Hoy nos queda un poco lejos todo aquello pero no podemos olvidar cuánto tiempo perdido, cuánto sobreesfuerzo añadido, cuánta amargura sufrimos por quienes preferían destruir en lugar de construir y que hoy blanquean su pasado intentando evitar su responsabilidad pasada.
Carlos Garaikoetxea Urriza se comprometió con el proyecto de un nuevo país. Fue el primer lehendakari de la etapa estatutaria que recogió el relevo legítimo del exilio representado por Leizaola. Y cuando en el templete de la Casa de Juntas de Gernika, ante el Árbol, pronunció aquello de “Jainkoaren aurrean apalik…”, se convirtió en el líder que la mayoría del país necesitaba.
Suyo y de su gobierno fue el gran mérito de poner en marcha un país. Unas instituciones, una policía, unos medios de comunicación propios, unos servicios públicos incipientes y básicos como la sanidad, la educación. Suyo fue el valor de sobreponerse a la inestabilidad política y recuperar el Concierto Económico. Y el acierto de liderar a una sociedad golpeada, además de por la crisis, por unas inundaciones que arrasaron con todo.
Garaikoetxea y su gobierno (Javier Caño-Presidencia; Pedro Miguel Etxenike-Educación; Ramon Labaien-Cultura; Carmelo Renobales-Justicia; Luis María Retolaza-Interior; Mario Fernández-Trabajo; Javier García Egotxeaga-Industria; José Luis Robles-Transportes; Javier Lasagabaster-Política Territorial; Carlos Blasco-Comercio; Javier Agirre-Sanidad; Félix Ormazabal-Agricultura; y Pedro Luis Uriarte-Economía y Hacienda) fueron los pioneros en edificar la Euskadi que hoy disfrutamos y se merecen nuestro reconocimiento y aplauso.

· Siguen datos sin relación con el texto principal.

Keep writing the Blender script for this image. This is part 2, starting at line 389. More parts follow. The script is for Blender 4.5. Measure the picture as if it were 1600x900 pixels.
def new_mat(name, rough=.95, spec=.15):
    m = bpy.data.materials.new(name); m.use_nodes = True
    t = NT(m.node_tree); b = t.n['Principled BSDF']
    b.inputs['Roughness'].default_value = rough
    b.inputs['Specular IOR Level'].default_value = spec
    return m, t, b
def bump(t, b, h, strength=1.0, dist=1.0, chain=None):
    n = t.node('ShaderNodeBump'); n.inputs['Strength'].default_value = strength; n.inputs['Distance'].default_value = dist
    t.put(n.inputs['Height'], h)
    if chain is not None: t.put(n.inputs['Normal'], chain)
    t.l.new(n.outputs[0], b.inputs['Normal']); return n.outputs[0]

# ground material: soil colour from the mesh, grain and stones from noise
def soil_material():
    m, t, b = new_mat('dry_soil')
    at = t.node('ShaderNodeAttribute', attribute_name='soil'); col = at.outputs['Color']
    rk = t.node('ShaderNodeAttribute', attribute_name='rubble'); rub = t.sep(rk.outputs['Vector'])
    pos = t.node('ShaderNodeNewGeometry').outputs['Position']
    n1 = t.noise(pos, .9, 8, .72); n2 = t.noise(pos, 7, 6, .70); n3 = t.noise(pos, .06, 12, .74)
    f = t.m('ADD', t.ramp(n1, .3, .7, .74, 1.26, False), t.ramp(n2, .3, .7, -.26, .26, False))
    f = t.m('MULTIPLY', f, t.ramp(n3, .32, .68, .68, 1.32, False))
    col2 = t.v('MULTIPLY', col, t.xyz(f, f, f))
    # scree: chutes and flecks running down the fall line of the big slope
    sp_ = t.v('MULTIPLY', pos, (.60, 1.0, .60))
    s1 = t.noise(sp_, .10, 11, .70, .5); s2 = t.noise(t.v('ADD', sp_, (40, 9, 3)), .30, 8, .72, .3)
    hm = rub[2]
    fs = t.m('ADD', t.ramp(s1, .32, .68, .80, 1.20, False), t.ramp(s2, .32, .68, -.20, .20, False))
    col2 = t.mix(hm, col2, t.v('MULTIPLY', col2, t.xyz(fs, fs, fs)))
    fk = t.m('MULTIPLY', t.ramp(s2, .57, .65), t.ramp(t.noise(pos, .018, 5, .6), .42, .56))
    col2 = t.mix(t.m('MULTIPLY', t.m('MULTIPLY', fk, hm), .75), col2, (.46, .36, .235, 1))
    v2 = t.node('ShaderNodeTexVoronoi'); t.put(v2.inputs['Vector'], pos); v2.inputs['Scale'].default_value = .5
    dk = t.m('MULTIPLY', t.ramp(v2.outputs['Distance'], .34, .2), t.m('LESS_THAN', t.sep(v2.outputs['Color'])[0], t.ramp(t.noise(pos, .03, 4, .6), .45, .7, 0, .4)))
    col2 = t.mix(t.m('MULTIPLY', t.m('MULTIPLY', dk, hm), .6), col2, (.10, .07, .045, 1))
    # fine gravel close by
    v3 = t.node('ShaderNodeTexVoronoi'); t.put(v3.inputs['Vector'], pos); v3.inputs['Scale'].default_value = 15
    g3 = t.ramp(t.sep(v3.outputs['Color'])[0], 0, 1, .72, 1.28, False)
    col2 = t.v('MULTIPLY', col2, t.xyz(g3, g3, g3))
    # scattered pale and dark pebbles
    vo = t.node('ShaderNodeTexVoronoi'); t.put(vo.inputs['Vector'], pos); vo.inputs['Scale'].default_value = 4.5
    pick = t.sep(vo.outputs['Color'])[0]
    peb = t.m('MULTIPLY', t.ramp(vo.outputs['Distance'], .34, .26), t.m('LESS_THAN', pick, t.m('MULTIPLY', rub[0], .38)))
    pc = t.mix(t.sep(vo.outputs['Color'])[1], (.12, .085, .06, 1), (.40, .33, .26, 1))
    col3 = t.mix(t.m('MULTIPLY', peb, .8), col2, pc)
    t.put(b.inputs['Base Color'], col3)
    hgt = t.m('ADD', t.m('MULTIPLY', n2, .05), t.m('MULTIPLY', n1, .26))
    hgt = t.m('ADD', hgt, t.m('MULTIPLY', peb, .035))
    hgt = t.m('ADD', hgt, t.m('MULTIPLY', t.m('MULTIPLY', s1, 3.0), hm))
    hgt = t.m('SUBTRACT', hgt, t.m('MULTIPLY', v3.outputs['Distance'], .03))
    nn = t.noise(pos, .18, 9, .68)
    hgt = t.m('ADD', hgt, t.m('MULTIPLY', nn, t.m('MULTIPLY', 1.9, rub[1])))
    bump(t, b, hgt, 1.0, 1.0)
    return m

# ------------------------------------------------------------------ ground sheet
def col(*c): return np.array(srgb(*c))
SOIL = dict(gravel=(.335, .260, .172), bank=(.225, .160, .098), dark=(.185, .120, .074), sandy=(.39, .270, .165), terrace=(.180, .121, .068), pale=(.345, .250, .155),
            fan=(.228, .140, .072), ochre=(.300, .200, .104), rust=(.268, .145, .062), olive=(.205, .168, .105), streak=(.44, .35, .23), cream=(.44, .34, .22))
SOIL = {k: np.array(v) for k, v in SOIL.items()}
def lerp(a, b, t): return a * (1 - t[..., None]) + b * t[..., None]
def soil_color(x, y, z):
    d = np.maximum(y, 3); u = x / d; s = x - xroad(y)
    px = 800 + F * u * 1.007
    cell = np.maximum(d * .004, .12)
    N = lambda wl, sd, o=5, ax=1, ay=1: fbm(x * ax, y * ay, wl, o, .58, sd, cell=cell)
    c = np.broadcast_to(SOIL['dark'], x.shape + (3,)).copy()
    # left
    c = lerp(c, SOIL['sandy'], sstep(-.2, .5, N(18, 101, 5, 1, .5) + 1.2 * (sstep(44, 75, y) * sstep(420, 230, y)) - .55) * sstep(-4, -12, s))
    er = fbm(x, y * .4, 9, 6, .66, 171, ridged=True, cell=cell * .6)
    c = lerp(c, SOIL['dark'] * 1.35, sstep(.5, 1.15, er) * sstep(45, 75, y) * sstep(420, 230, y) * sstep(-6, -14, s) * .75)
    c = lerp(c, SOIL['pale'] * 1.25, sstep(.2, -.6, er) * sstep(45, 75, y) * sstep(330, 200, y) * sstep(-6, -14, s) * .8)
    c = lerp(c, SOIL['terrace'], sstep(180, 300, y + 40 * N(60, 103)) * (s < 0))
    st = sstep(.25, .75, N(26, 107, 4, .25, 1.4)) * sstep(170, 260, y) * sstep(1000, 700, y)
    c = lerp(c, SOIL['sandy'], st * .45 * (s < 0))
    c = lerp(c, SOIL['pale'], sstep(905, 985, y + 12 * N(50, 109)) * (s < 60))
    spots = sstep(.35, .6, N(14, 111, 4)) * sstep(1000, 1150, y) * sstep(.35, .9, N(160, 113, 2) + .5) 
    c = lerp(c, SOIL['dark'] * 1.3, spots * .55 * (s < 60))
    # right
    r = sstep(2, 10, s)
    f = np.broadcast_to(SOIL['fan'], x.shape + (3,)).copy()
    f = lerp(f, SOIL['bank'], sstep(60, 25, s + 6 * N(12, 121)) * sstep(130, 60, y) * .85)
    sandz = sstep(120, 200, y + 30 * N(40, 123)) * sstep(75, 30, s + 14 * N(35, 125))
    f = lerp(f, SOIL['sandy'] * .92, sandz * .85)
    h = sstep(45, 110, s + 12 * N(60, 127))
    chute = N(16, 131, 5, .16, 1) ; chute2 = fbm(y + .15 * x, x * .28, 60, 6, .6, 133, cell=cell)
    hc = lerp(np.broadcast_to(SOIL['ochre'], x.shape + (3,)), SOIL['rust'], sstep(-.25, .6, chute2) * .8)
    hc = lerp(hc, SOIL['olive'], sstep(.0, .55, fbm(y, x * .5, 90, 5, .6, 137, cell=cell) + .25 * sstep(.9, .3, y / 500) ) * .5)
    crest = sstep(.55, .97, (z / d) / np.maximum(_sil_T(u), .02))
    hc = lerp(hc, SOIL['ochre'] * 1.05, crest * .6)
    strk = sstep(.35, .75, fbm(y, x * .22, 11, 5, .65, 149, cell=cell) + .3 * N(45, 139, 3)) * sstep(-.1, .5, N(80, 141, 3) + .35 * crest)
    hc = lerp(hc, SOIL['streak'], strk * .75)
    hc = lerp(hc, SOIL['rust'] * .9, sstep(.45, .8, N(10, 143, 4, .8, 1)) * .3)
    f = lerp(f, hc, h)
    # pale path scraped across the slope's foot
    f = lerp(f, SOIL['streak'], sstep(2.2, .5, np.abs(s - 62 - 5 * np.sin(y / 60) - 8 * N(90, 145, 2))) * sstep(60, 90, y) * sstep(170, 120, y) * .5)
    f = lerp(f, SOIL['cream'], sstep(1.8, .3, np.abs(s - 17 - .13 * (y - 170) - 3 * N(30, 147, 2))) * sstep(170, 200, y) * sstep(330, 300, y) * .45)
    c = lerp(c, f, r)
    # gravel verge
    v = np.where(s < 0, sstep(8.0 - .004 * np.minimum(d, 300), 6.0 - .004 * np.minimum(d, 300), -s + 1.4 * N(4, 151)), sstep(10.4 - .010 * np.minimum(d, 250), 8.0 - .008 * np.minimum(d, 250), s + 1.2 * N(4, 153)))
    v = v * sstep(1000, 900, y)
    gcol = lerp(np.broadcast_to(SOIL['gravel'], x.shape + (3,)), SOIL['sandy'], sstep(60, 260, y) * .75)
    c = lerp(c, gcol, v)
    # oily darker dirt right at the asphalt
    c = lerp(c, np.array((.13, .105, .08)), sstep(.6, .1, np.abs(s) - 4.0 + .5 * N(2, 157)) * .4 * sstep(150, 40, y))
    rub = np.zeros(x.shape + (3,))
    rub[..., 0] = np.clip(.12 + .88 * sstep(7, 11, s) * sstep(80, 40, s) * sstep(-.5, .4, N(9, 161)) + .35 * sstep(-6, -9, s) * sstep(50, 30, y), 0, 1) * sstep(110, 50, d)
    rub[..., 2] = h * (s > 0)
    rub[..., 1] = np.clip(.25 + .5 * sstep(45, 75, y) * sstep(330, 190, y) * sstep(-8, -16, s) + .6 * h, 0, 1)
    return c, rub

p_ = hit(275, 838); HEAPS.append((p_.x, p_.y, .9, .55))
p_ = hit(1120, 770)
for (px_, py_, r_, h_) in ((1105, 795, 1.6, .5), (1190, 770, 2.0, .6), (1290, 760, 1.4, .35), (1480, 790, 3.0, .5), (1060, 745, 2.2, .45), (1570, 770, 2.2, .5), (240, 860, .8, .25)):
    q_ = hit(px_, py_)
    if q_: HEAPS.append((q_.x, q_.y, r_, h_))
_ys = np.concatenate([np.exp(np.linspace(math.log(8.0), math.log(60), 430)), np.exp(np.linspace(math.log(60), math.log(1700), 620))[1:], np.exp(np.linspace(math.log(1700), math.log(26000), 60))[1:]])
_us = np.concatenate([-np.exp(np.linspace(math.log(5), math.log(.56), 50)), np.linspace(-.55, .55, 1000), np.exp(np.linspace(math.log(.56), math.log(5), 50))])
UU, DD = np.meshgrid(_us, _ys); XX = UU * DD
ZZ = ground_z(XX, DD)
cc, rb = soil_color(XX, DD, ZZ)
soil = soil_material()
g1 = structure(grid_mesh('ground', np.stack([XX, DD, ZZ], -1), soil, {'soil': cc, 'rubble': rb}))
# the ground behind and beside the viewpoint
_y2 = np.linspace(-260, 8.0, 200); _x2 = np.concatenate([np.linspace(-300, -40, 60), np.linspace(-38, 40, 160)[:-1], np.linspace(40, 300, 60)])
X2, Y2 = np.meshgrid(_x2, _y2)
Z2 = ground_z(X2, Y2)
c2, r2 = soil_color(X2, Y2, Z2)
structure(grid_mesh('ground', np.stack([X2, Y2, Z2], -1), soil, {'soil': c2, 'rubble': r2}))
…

La imagen de Carlos Garaikoetxea, octogenario ya, en la que fue su casa de Ajuria Enea, de la mano del actual lehendakari, Imanol Pradales, nos reconcilia con nuestra propia historia. A pesar de los avatares vividos, de los pronunciamientos diferentes o de las disputas de antaño de las que, con el tiempo, lamentamos haber participado y propiciado (al menos yo), Garaikoetxea fue y sigue siendo nuestro lehendakari. A él, y a quienes compartieron aquel primer gobierno de la nueva Euskadi, honor y respeto. Su ejemplo nos motiva para seguir el camino iniciado superando todas las adversidades.